More than 150 Corcoran employees face layoffs as mergers loom

About a third of the Corcoran Gallery of Art and College of Art and Design’s 465 employees are slated be laid off as soon as mid-August as the longstanding art institutions prepare to merge with the National Gallery of Art and the George Washington University.

The Corcoran issued a layoff notice to all of its employees last month, but the Corcoran expects about a third of them will actually be laid off as of Aug. 16, which is the effective date affiliated with the notice.

The institution estimates that about a third of its employees have already gotten new jobs and about a third will be transferred to positions at the new partner organizations. The gallery’s curatorial department, for example, will transfer to the National Gallery of Art, while all full-time faculty will transfer to GWU. The majority of the layoffs will be part-time employees, according to a spokeswoman.

The Corcoran finalized its merger agreement in May, but the closing is contingent on a court proceeding known as a cy-prés process that grants court approval for a charitable group to change its mission “because the current means of implementing the mission have become impossible or impracticable.”

The agreement would transfer Corcoran’s historic Beaux Arts building at 17th Street and New York Avenue NW and its art and design college to GWU, with control of its art collection mostly going to the National Gallery of Art.
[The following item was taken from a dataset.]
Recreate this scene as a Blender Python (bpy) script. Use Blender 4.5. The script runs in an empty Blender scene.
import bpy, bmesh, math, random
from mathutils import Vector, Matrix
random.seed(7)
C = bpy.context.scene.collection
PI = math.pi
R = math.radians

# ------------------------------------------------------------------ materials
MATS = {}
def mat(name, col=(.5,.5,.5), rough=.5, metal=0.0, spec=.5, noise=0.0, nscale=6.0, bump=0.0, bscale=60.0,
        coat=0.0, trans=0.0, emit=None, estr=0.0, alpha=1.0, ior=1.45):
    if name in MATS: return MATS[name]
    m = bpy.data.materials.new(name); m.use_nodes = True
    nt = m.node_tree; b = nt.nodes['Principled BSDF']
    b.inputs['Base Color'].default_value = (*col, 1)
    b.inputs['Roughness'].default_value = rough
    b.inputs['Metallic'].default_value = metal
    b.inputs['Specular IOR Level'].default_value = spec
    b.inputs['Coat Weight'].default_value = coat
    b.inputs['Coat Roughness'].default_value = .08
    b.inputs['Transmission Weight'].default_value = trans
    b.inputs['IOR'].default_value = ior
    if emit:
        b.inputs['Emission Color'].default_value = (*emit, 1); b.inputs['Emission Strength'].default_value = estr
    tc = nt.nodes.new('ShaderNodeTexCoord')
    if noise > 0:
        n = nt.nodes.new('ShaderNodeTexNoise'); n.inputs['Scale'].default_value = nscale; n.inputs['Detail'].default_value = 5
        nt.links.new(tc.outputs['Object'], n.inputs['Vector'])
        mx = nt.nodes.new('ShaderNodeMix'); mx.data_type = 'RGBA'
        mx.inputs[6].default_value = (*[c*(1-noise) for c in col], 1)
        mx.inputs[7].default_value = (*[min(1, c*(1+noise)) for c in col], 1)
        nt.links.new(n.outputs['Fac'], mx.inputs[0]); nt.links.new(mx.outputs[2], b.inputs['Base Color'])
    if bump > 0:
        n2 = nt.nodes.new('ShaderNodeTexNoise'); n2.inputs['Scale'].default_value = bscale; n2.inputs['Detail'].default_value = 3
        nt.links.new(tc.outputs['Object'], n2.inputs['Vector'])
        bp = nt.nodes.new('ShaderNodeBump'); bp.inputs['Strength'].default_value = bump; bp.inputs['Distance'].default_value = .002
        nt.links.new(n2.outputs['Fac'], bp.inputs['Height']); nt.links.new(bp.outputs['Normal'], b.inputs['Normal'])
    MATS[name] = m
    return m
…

The organization is making an effort to keep as much of its artwork in the D.C. region as possible. In legal documents filed last month, the Corcoran and the National Gallery said the latter will choose what it wants to keep out of the collection it received. After that, the remaining works will be offered to D.C. museums and other public institutions. The next round will be offered to other institutions within a 50-mile radius, according to this Washington Post report.

Corcoran is hoping to wrap up the cy-prés court proceeding — allowing it to close on its deal with the merger partners — in time for the beginning of the next academic year.

Corcoran has been preparing for the transition with its partners in a preliminary way until there is a ruling on the petition, the Corcoran spokeswoman said.

Corcoran advocates are using that proceeding to fight the merger, however. Save the Corcoran filed a motion in D.C. Superior Court July 2 to stop the merger of the gallery and dissolution of the Corcoran institution as it exists today.

The organization is due in court Friday for a hearing on its cy-prés petition; a hearing on Save the Corcoran’s motion to intervene is scheduled for the same day. The Corcoran believes the court will rule promptly, according to Charles Patrizia, Corcoran’s attorney.